一方、靴のD2Cである「オールバーズ(Allbirds)」で商品を買ったときは、レジ袋ではなく、靴箱に靴ひもをつけて取っ手にするというエコな運び方で渡されて、とても新鮮でした。そういう風に消費者にものを届けるときや箱を開けたときの感覚を、D2Cはきちんと調整できるのかなと。世界観を表現するのがD2Cの本質だとしたら、それを流通のシーンでどこまでやれるのか、すごく気になります。

佐々木:方向性はふたつあります。まず、顧客とブランドの接点のすべてを自分でコントロールしようとする動きです。厳密にはD2Cブランドではないのですが、フィットネスバイクの「ペロトン(Peloton)」が象徴的かな。彼らは自分でロジスティクスをやっています。イヴァンカ・トランプが購入した様子が激写されていましたが、250ドルくらい追加で払うと、ペロトンのトラックで専用のスタッフが家まで運んでくれるんです。

スタッフは、いかにもペロトンで鍛え上げましたというタイプの男性で、しかも運ぶだけではなくオンボーディングまでしてくれる。ネットワーク設定があるので、運動はしたいけど設定がわからない人にとって、「1回目のクラスをいっしょにやってアカウントをつくりましょう」というのは、とても便利でしょう。

カスタマージャーニーの視点でいうと、配送は数多(あまた)あるタッチポイントのうちのひとつです。商品の認知はSNSでやるし、店舗で商品のトライアルをしてもらい、購入はサイトでもできます。使いはじめたあとのコミュニティも自分たちで管理している。まさにすべてのタッチポイントを自分たちでコントロールしないと気がすまない感じですね。ペロトンは1台数千ドルと価格帯が高く、物流網的に数をさばかなくても大丈夫という側面はあるかと思います。
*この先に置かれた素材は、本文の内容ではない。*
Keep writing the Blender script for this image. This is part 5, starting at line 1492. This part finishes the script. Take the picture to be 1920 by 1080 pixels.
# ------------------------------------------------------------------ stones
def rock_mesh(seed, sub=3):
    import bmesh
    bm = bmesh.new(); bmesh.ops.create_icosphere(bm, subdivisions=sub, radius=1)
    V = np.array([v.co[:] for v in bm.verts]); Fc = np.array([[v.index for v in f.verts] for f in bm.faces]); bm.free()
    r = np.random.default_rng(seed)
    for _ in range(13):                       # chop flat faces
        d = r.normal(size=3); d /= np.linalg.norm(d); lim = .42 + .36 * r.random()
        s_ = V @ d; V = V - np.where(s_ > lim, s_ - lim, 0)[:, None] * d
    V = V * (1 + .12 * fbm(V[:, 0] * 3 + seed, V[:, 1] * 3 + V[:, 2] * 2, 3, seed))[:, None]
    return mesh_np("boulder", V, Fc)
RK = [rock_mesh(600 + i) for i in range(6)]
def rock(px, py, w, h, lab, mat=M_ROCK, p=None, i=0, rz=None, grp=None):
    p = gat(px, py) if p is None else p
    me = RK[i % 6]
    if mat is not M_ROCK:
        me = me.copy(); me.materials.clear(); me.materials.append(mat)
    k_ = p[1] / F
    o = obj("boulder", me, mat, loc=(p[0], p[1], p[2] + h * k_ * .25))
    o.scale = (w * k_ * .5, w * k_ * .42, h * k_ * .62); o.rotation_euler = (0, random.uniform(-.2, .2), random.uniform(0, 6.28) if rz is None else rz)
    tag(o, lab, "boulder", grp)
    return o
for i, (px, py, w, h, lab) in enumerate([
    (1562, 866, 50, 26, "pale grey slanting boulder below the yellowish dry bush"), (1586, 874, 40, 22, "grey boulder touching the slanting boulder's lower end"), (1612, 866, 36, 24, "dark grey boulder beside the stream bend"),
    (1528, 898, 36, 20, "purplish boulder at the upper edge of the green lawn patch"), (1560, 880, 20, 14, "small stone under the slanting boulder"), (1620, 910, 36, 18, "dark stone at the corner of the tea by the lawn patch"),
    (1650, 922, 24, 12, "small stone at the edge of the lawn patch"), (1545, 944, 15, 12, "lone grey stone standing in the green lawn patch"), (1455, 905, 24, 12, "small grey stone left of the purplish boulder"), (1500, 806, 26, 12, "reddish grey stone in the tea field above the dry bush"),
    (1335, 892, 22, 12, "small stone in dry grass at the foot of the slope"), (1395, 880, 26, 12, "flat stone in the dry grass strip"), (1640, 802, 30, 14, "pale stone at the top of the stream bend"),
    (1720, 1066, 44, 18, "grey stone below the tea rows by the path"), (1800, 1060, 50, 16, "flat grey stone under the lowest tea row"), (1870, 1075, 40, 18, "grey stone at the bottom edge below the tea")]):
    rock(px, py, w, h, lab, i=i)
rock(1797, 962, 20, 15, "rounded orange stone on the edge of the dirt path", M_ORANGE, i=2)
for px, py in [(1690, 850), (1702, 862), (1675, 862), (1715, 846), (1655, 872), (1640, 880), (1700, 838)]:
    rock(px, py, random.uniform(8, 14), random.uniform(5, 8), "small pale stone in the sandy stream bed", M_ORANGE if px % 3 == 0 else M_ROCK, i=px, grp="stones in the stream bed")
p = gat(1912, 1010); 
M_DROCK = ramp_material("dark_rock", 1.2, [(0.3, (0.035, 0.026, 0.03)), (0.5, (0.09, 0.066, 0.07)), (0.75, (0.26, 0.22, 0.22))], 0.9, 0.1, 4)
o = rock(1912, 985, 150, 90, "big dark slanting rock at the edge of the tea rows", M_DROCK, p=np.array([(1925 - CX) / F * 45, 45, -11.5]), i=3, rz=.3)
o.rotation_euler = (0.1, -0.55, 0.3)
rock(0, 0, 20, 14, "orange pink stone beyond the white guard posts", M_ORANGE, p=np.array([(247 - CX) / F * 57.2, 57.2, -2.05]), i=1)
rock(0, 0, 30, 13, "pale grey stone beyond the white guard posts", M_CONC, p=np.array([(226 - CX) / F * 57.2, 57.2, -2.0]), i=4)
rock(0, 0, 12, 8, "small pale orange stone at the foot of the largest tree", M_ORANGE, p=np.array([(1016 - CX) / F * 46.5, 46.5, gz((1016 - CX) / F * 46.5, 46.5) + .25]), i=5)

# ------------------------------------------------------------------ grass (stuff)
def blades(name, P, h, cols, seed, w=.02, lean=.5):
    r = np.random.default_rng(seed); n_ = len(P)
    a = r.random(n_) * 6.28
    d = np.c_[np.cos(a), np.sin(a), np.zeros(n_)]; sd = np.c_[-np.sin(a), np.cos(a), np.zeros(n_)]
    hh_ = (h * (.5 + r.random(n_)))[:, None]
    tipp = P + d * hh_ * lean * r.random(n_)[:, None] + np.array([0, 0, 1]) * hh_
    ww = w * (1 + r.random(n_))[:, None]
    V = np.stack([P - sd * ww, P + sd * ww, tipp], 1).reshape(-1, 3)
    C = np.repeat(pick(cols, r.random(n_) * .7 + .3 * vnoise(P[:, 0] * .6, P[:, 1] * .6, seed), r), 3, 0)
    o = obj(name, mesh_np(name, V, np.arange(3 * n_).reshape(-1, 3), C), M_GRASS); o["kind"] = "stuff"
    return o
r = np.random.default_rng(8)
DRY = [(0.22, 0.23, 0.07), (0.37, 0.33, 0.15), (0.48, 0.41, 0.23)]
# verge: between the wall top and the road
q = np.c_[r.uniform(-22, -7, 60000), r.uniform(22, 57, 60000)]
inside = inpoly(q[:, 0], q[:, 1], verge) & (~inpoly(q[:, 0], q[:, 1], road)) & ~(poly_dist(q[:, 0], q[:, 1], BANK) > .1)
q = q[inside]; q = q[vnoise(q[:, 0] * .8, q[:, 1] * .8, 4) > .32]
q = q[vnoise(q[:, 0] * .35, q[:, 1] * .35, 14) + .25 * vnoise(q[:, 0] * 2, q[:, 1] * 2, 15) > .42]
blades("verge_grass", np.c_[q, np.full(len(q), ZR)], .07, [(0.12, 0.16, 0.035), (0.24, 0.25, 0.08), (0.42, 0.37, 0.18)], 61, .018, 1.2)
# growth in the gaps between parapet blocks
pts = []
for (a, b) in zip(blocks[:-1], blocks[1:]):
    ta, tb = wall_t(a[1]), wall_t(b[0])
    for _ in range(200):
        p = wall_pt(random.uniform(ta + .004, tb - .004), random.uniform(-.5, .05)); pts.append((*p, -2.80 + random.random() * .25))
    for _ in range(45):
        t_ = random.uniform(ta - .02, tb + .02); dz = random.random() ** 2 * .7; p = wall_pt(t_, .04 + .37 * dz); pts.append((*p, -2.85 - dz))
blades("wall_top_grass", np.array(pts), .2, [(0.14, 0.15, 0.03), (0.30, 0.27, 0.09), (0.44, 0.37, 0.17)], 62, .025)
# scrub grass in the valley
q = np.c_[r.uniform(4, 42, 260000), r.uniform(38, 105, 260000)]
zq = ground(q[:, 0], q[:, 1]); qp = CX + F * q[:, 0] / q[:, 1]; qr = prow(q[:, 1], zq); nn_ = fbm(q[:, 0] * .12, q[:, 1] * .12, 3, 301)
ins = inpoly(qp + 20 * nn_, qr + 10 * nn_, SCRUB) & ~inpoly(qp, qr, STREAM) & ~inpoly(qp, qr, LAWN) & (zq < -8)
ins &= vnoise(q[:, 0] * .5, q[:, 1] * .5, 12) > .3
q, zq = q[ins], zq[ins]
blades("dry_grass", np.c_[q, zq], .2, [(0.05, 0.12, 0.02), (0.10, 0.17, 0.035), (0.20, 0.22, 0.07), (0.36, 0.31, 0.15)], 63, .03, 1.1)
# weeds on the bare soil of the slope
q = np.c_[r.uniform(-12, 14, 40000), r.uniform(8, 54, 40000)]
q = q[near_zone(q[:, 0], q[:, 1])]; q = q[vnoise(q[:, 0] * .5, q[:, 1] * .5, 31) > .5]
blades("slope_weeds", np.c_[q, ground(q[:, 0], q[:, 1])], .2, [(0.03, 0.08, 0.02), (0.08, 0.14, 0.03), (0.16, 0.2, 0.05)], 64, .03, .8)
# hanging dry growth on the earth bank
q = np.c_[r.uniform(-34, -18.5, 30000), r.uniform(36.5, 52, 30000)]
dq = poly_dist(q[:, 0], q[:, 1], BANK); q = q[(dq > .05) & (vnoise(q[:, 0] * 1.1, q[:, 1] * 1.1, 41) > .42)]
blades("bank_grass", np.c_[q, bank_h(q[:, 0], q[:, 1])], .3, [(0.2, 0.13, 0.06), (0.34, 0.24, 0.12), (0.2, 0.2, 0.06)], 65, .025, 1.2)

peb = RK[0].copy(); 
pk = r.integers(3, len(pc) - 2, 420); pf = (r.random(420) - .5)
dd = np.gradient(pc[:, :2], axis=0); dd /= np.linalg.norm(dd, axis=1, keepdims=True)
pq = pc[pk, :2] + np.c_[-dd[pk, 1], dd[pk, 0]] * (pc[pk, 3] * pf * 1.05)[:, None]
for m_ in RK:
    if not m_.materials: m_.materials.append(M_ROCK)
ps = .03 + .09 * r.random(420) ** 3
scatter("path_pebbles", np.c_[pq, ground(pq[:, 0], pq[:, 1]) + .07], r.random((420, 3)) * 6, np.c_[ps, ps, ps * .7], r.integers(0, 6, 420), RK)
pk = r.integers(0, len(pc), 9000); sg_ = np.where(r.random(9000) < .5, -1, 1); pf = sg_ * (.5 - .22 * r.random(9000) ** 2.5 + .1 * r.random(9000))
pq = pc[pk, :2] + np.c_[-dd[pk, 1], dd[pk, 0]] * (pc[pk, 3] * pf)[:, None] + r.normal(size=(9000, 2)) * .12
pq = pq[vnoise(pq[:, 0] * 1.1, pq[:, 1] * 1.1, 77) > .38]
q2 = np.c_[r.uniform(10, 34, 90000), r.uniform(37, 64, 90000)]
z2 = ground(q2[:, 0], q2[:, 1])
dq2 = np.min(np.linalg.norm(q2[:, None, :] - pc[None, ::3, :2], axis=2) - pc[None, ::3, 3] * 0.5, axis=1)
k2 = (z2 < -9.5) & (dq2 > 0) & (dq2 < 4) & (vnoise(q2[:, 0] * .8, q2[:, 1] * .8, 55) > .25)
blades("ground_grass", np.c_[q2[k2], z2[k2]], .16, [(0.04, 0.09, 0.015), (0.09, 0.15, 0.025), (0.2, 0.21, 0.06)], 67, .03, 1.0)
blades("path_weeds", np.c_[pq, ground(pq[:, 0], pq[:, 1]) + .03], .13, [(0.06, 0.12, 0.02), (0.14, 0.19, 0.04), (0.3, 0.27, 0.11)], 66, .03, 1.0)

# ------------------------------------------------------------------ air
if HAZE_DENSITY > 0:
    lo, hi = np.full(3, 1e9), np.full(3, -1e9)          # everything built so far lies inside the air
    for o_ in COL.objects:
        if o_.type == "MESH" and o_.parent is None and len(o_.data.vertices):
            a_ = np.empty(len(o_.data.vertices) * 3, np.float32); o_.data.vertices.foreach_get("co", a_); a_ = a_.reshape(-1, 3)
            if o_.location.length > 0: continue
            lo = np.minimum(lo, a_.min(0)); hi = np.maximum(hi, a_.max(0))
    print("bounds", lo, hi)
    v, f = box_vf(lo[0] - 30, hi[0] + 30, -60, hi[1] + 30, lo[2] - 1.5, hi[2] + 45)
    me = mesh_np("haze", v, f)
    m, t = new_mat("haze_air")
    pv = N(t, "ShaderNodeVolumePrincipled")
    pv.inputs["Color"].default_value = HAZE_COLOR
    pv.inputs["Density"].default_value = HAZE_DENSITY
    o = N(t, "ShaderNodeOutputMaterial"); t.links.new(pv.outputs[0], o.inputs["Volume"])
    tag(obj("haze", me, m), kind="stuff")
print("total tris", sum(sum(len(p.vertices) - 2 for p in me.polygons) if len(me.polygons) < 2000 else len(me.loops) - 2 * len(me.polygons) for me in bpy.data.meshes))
藤井:すごいですね。自分たちで世界観を統一するために、リアルの接点をどう使うかというところまで考えている。

佐々木:もうひとつの方向性が、つるはし屋さん(※1)の利用です。D2Cブランドがたくさん出てきたあと、彼らがつくりそうなパッケージを請け負う業者がたくさん出てきました。開けたらメッセージが書いてあるとか、パステルカラーでかわいい感じにしたりとか、いかにもD2Cらしいパッケージをつくります。最近は、そうしたつるはし屋さんが配送も請け負って、顧客体験を損なわない形でものを届けてくれる。

藤井:配送方法や保管のしかたでユニークネスを出すプレイヤーはいないんですかね。